Katanya,
kemarin aku mengobrolkan tentang cinta, lalu berbicara mengenai rindu. Lantas,
mengapa sekarang aku membincangkan luka. Kamu bertanya, sesungguhnya apa yang
hendak aku kisahkan. Aku mematung, mungkin kamu lupa, di balik rindu yang
berusaha terus-menerus merawat cinta, di situ sudah tumbuh luka yang diam-diam.
Aku
menemukan luka, hampir di tiap cerita yang kubaca. Dan, semakin banyak luka
yang membekas jadi lebam, ketika itu mampir di cerita cinta. Sebagian besar
luka itu menyulap diri jadi kenangan, rindu, waktu tunggu, angan, harapan,
kunang-kunang, senja, hujan, purnama, pelangi, dan lain-lain. Tapi, ia lebih
sering mengubah diri menjadi kamu.
Baiklah,
aku bisa memberimu banyak buku yang menceritakan kisah apapun dan akhirnya ada
luka yang menyelinap di antaranya, atau bahkan menjadikan luka sebagai akhir
ceritanya. Aku pula bisa mengatakan padamu beribu curahan hati yang menyinggung
luka, biasanya disertai air mata, erangan pilu, isak yang mengiris kalbu. Tak
jauh-jauh dari memainkan hati, rahasia, dan waktu.
Namun,
luka yang kutangisi di ujung malam saat aku melihat ada kelebat senja, terasa
janggal. Aku mungkin akan luka, ketika kamu memilih seseorang lain bukan aku;
tapi itu bukan luka yang membunuhku. Aku mungkin akan lebam, ketika kamu
mengatakan kita hanya sebatas tatapan punggung saja, bisu dan tak saling
menatap; tapi itu bukan lebam yang selamanya. Aku akan benar-benar luka, saat
tahu kamu terluka karena bersamaku hanyalah memanen luka.
Aku
pernah bilang, jika aku kerap melihat luka pada rasa yang bersikeras menyebut
dirinya cinta. Karenanya, cinta dan luka sesungguhnya adalah teman akrab. Ketika
aku memutuskan mencintaimu setiap harinya tanpa kamu tahu, sesering itulah aku
menyapa luka. Mungkinkah jika luka tumbuh subur karena dirawat oleh cinta, kamu
tergelak dalam tawa.
Hari
ini aku bangun dengan sejuta rasa akan luka, terus bertanya apakah kamu bahagia
hari ini, sudahkah kamu tersenyum, benarkah semuanya baik-baik saja, dan
mungkinkah tiadanya aku adalah alasanmu menjalani hari tanpa luka? Aku membiarkan diri dilumat tanda tanya,
bimbang yang menimbang, dan keraguan tak berkesudahan. Katanya, aku bisa
mengakhiri luka ini dengan mudah; berhenti mencinta. Tapi, bukankah setiap
orang lebih memilih meniti luka dibanding meninggalkan cinta?

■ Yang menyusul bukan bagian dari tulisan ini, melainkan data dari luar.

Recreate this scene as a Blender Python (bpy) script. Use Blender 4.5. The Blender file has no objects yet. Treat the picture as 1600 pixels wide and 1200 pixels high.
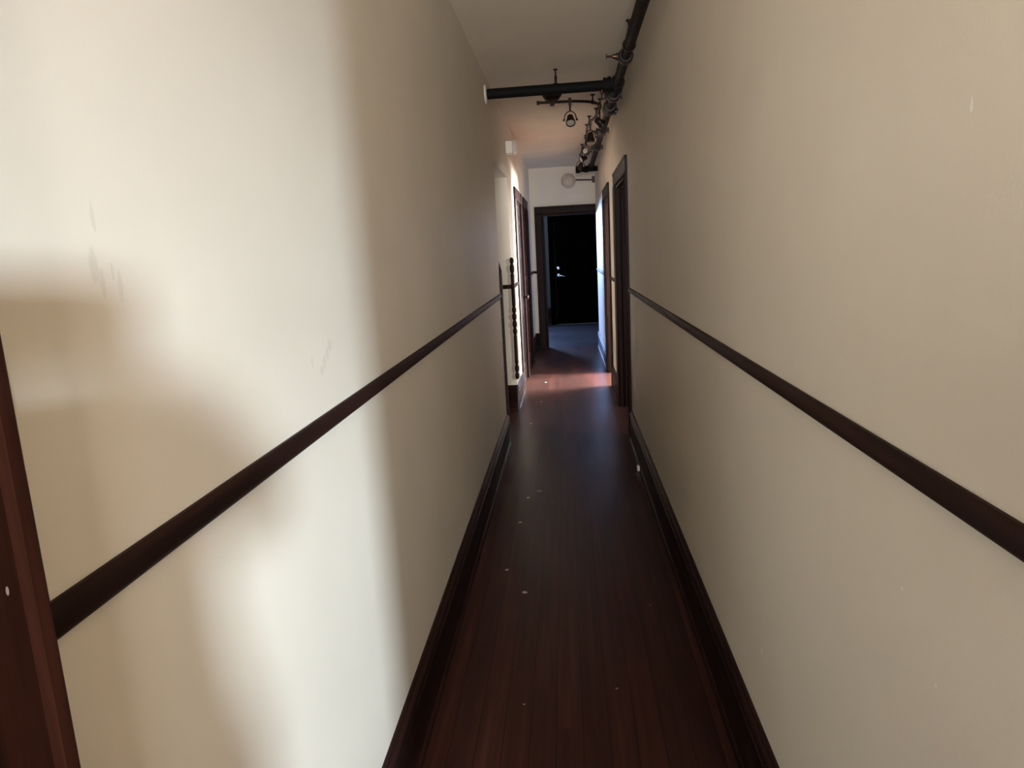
import bpy, bmesh, math, random
from mathutils import Vector, Matrix

random.seed(7)
S = bpy.context.scene
C = S.collection
PI = math.pi

# ------------------------------------------------------------------ sizes (metres)
LX = -0.507          # face of the left wall
RX = 0.4695          # face of the right wall
CZ = 2.69            # ceiling
CAM = Vector((0, 0, 1.5))
RAIL_Z0, RAIL_Z1 = 1.155, 1.192
BASE_H = 0.244

# ------------------------------------------------------------------ mesh helpers
def NB():
    return bmesh.new()

def box(bm, x0, x1, y0, y1, z0, z1):
    if x0 > x1: x0, x1 = x1, x0
    if y0 > y1: y0, y1 = y1, y0
    if z0 > z1: z0, z1 = z1, z0
    v = [bm.verts.new(p) for p in ((x0,y0,z0),(x1,y0,z0),(x1,y1,z0),(x0,y1,z0),
                                   (x0,y0,z1),(x1,y0,z1),(x1,y1,z1),(x0,y1,z1))]
    for f in ((0,3,2,1),(4,5,6,7),(0,1,5,4),(1,2,6,5),(2,3,7,6),(3,0,4,7)):
        bm.faces.new([v[i] for i in f])
    return v

def prism(bm, pts, frame, t0, t1):
    """closed 2-D outline pts swept from t0 to t1; frame(a, b, t) gives the point"""
    A = [bm.verts.new(frame(a, b, t0)) for a, b in pts]
    B = [bm.verts.new(frame(a, b, t1)) for a, b in pts]
    n = len(pts)
    for i in range(n):
        j = (i + 1) % n
        bm.faces.new((A[i], A[j], B[j], B[i]))
    bm.faces.new(A[::-1]); bm.faces.new(B)

def basis(d):
    d = Vector(d).normalized()
    u = Vector((0, 0, 1)) if abs(d.z) < 0.9 else Vector((1, 0, 0))
    a = d.cross(u).normalized()
    return a, d.cross(a).normalized(), d

def tube(bm, pts, r, seg=16, cap=True):
    pts = [Vector(p) for p in pts]
    rings = []
    a = None
    for i, p in enumerate(pts):
        if i == 0: d = pts[1] - p
        elif i == len(pts) - 1: d = p - pts[i-1]
        else: d = (pts[i+1] - p).normalized() + (p - pts[i-1]).normalized()
        d.normalize()
        if a is None:
            a, b, _ = basis(d)
        else:
            a = (a - d * a.dot(d)).normalized(); b = d.cross(a).normalized()
        rr = r[i] if isinstance(r, (list, tuple)) else r
        rings.append([bm.verts.new(p + (a*math.cos(2*PI*k/seg) + b*math.sin(2*PI*k/seg))*rr) for k in range(seg)])
    for i in range(len(rings)-1):
        for k in range(seg):
            l = (k+1) % seg
            bm.faces.new((rings[i][k], rings[i][l], rings[i+1][l], rings[i+1][k]))
    if cap:
        bm.faces.new(rings[0][::-1]); bm.faces.new(rings[-1])

def lathe(bm, prof, o, d, seg=24):
    """prof = [(radius, height)...] along direction d from o"""
    a, b, d = basis(d); o = Vector(o)
    rings = []
    for r, h in prof:
        if r < 1e-6:
            rings.append([bm.verts.new(o + d*h)])
        else:
            rings.append([bm.verts.new(o + d*h + (a*math.cos(2*PI*k/seg) + b*math.sin(2*PI*k/seg))*r) for k in range(seg)])
    for i in range(len(rings)-1):
        A, B = rings[i], rings[i+1]
        for k in range(seg):
            l = (k+1) % seg
            if len(A) == 1 and len(B) == 1: continue
            if len(A) == 1: bm.faces.new((A[0], B[l], B[k]))
            elif len(B) == 1: bm.faces.new((A[k], A[l], B[0]))
            else: bm.faces.new((A[k], A[l], B[l], B[k]))
    if len(rings[0]) > 1: bm.faces.new(rings[0][::-1])
    if len(rings[-1]) > 1: bm.faces.new(rings[-1])

def bevel(bm, w, seg=2):
    bmesh.ops.bevel(bm, geom=list(bm.edges), offset=w, segments=seg, affect='EDGES', profile=0.5)

def obj(name, bm, m, parent=None, smooth=False, origin=None):
    bmesh.ops.recalc_face_normals(bm, faces=bm.faces)
    off = Vector((0, 0, 0))
    if parent is not None:
        p = parent
        while p is not None:
            off += p.location; p = p.parent
    elif origin is not None:
        off = Vector(origin)
    bmesh.ops.translate(bm, verts=bm.verts, vec=-off)
    me = bpy.data.meshes.new(name); bm.to_mesh(me); bm.free()
    if smooth:
        for p in me.polygons: p.use_smooth = True
        try: me.set_sharp_from_angle(angle=math.radians(38))
        except Exception: pass
    if m: me.materials.append(m)
    o = bpy.data.objects.new(name, me); C.objects.link(o)
    if parent is not None: o.parent = parent
    elif origin is not None: o.location = off
    return o

def thing(name, loc, label=None, cat=None, group=None, kind=None):
    o = bpy.data.objects.new(name, None); C.objects.link(o)
    o.location = loc; o.empty_display_size = 0.05
    return tag(o, label, cat, group, kind)

def tag(o, label=None, cat=None, group=None, kind=None):
    if label: o['label'] = label
    if cat: o['category'] = cat
    if group: o['group'] = group
    if kind: o['kind'] = kind
    return o

def struct(name, bm, m, label=None, cat=None):
    o = obj(name, bm, m)
    return tag(o, label, cat, None, 'structure')

# ------------------------------------------------------------------ materials
def newmat(name):
    m = bpy.data.materials.new(name); m.use_nodes = True
    nt = m.node_tree
    return m, nt, nt.nodes['Principled BSDF']

def N(nt, t, **kw):
    n = nt.nodes.new(t)
    for k, v in kw.items(): setattr(n, k, v)
    return n

def mapped(nt, scale, kind='Object'):
    tc = N(nt, 'ShaderNodeTexCoord'); mp = N(nt, 'ShaderNodeMapping')
    mp.inputs['Scale'].default_value = scale
    nt.links.new(tc.outputs[kind], mp.inputs['Vector'])
    return mp.outputs['Vector']

def ramp(nt, src, stops):
    r = N(nt, 'ShaderNodeValToRGB')
    e = r.color_ramp.elements
    while len(e) < len(stops): e.new(0.5)
    for i, (p, c) in enumerate(stops):
        e[i].position = p; e[i].color = (*c, 1) if len(c) == 3 else c
    nt.links.new(src, r.inputs['Fac'])
    return r.outputs['Color']

def noise(nt, vec, scale, detail=4, rough=0.55):
    n = N(nt, 'ShaderNodeTexNoise')
    n.inputs['Scale'].default_value = scale; n.inputs['Detail'].default_value = detail
    n.inputs['Roughness'].default_value = rough
    nt.links.new(vec, n.inputs['Vector'])
    return n.outputs['Fac']

def spots(nt, pts):
    """mask that is 1 inside small ellipsoids [(centre, radii)]"""
    tc = N(nt, 'ShaderNodeTexCoord')
    dist = N(nt, 'ShaderNodeTexNoise'); dist.inputs['Scale'].default_value = 90
    nt.links.new(tc.outputs['Object'], dist.inputs['Vector'])
    out = None
    for c, r in pts:
        s = N(nt, 'ShaderNodeVectorMath', operation='SUBTRACT'); s.inputs[1].default_value = c
        nt.links.new(tc.outputs['Object'], s.inputs[0])
        d = N(nt, 'ShaderNodeVectorMath', operation='DIVIDE'); d.inputs[1].default_value = r
        nt.links.new(s.outputs[0], d.inputs[0])
        l = N(nt, 'ShaderNodeVectorMath', operation='LENGTH'); nt.links.new(d.outputs[0], l.inputs[0])
        a = N(nt, 'ShaderNodeMath', operation='ADD'); nt.links.new(l.outputs['Value'], a.inputs[0])
        nt.links.new(dist.outputs['Fac'], a.inputs[1])
        mr = N(nt, 'ShaderNodeMapRange'); mr.inputs['From Min'].default_value = 1.25
        mr.inputs['From Max'].default_value = 1.55
        mr.inputs['To Min'].default_value = 1; mr.inputs['To Max'].default_value = 0
        nt.links.new(a.outputs[0], mr.inputs['Value'])
        if out is None: out = mr.outputs[0]
        else:
            x = N(nt, 'ShaderNodeMath', operation='MAXIMUM')
            nt.links.new(out, x.inputs[0]); nt.links.new(mr.outputs[0], x.inputs[1]); out = x.outputs[0]
    return out

def mixc(nt, fac, a, b):
    m = N(nt, 'ShaderNodeMix', data_type='RGBA')
    if isinstance(fac, float): m.inputs[0].default_value = fac
    else: nt.links.new(fac, m.inputs[0])
    for v, s in ((a, m.inputs[6]), (b, m.inputs[7])):
        if isinstance(v, tuple): s.default_value = (*v, 1)
        else: nt.links.new(v, s)
    return m.outputs[2]

def bump(nt, bsdf, h, strength, dist=0.002):
    b = N(nt, 'ShaderNodeBump'); b.inputs['Strength'].default_value = strength
    b.inputs['Distance'].default_value = dist
    nt.links.new(h, b.inputs['Height']); nt.links.new(b.outputs['Normal'], bsdf.inputs['Normal'])

def paint(name, col, marks=None, markcol=(0.30, 0.27, 0.22), chips=None, rough=0.5):
    m, nt, b = newmat(name)
    v = mapped(nt, (1, 1, 1))
    n = noise(nt, v, 2.2, 3)
    c = ramp(nt, n, [(0.3, tuple(x*0.965 for x in col)), (0.7, tuple(min(1, x*1.03) for x in col))])
    if marks: 
        k = spots(nt, marks)
        h = N(nt, 'ShaderNodeMath', operation='MULTIPLY'); h.inputs[1].default_value = 0.16
        nt.links.new(k, h.inputs[0]); c = mixc(nt, h.outputs[0], c, markcol)
    if chips: c = mixc(nt, spots(nt, chips), c, (0.9, 0.88, 0.8))
    nt.links.new(c, b.inputs['Base Color'])
    b.inputs['Roughness'].default_value = rough
    b.inputs['Specular IOR Level'].default_value = 0.35
    # roller stipple and slow plaster waves
    st = noise(nt, v, 170, 2); wv = noise(nt, v, 5, 2)
    a = N(nt, 'ShaderNodeMath', operation='MULTIPLY_ADD'); a.inputs[1].default_value = 0.25
    nt.links.new(st, a.inputs[0]); nt.links.new(wv, a.inputs[2])
    bump(nt, b, a.outputs[0], 0.13, 0.004)
    return m

def wood(name, dark, light, scale=(30, 30, 1.6), rough=0.3, coat=0.25, specks=0.0, spec=0.2, bmp=0.12):
    m, nt, b = newmat(name)
    v = mapped(nt, scale)
    n = noise(nt, v, 1.0, 6, 0.6)
    c = ramp(nt, n, [(0.32, dark), (0.68, light)])
    if specks:
        vv = mapped(nt, (23, 23, 9))
        vo = N(nt, 'ShaderNodeTexVoronoi'); vo.inputs['Scale'].default_value = 1.0
        nt.links.new(vv, vo.inputs['Vector'])
        lt = N(nt, 'ShaderNodeMath', operation='LESS_THAN'); lt.inputs[1].default_value = specks
        nt.links.new(vo.outputs['Distance'], lt.inputs[0])
        c = mixc(nt, lt.outputs[0], c, (0.4, 0.36, 0.33))
    nt.links.new(c, b.inputs['Base Color'])
    r = ramp(nt, n, [(0.3, (rough*0.95,)*3), (0.7, (rough*1.25,)*3)])
    nt.links.new(r, b.inputs['Roughness'])
    b.inputs['Coat Weight'].default_value = coat
    b.inputs['Specular IOR Level'].default_value = spec
    b.inputs['Coat Roughness'].default_value = 0.18
    bump(nt, b, n, bmp, 0.002)
    return m

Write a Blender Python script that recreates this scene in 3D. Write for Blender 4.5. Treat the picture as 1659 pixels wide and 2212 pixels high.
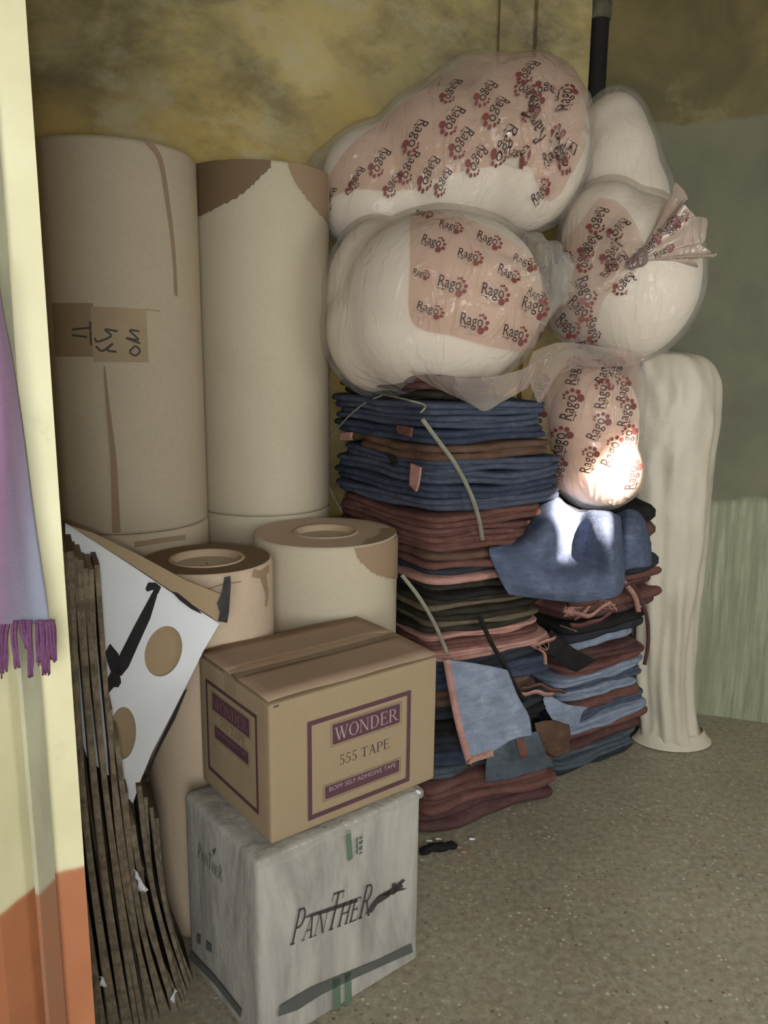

Hai, masih ingatkah pertama kita
bertemu? Saat matamu bilang, cinta adalah metafora dari luka. Dan aku
menyetujuinya. Kisah dongeng selalu bagus karena berakhir bahagia. Sedangkan
kita tak pernah tahu jalan cerita kita seperti apa. Tapi dongeng adalah cerita
yang ditulis manusia, dan cerita kita ditulis oleh Tuhan, itu lebih istimewa. Terima
kasih untuk luka-luka yang ada; sebab itu merangkai cinta.